From: Geoff Kuenning
Subject: Re: History file clobbered by multiple simultaneous exits
Date: Thu, 25 Jul 2013 00:30:46 -0700
User-agent: Gnus/5.13 (Gnus v5.13) Emacs/24.2 (gnu/linux)

>       As for the problem...the fact that you using 4.2, would seem
> to make the algorith
> open(<zero as new file>)
> write(whatever we have as history)
> close(set eof to where we are).
>
> What file system are you are?  is it local or networked?

Local, ext3.

> one way for it to be zero is if the last bash exiting had no history,
> cuz the zero/truncate of each open can zero the file from any previous
> bash being left.

I thought of that too, but it's not the case for me.  Even after the
failure has wiped the old history, my new shells have at least 1-2
commands kicking around.  So I could imagine my nice 500-line history
turning into a 2-line one, but not zero-length.

> I can also see the possibility of some kernel or file system routine
> waiting after you issue the close call so that it doesn't have to zero
> the area where data is arriving.  I.e. it might only zero the file beyond
> the valid text AFTER some delay (5 seconds?) OR might wait until the file
> is closed, so if you completely overwrite the old file with text, the
> kernel won't have to zero anything out.

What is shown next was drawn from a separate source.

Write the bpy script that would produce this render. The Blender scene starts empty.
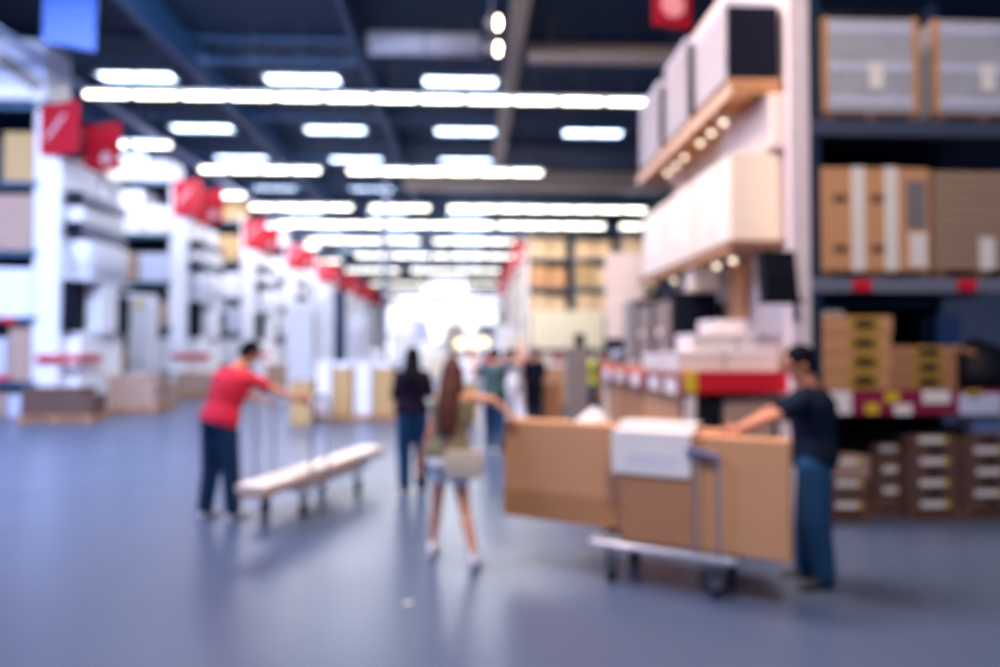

If so, that would be a big bug.  When you're truncating a file to a
shorter length, some filesystems do indeed delay freeing the blocks in
hopes of reusing them.  But the length is set to zero when the O_TRUNC
happens, and likewise if you write n bytes, the length is immediately
increased by n.  There are certain races on some filesystems that could
cause the n bytes to be incorrect (e.g., garbage), but that generally
happens only on system crashes.  There's a paper on this from a few
years back; I'd have to review it to be sure but my recollection is that
you can't get zero-length files in the absence of system or hardware
failures.  (However, I'm not sure whether they used SMPs...)

Still, I suppose it could be a kernel bug.  Maybe I'll have to write a
better test program and let it run overnight.

> in the case of write...close to non-pre-zeroed record, the operation
> becomes a read-modify-write.  Thing is, if proc 3 goes out for the
> partial buffer
> (~4k is likely), it may have been completely zeroed from proc2 closing
> where proc3
> wants to write.

No generic Linux filesystem that I'm aware of zeroes discarded data at
any time; it's too expensive.  And the partial buffer would be in-memory
at that point, since the processes can exit much faster than the buffer
could be written to disk.  So I don't think that's it.

> (multi-threaded ops on real multiple execution units do the darnest things).

Ain't that the truth!
-- 
    Geoff Kuenning   geoff@cs.hmc.edu   http://www.cs.hmc.edu/~geoff/

An Internet that is not Open represents a potentially grave risk to
freedoms of many sorts -- freedom of speech and other civil liberties,
freedom of commerce, and more -- and that openness is what we must so
diligently work to both preserve and expand.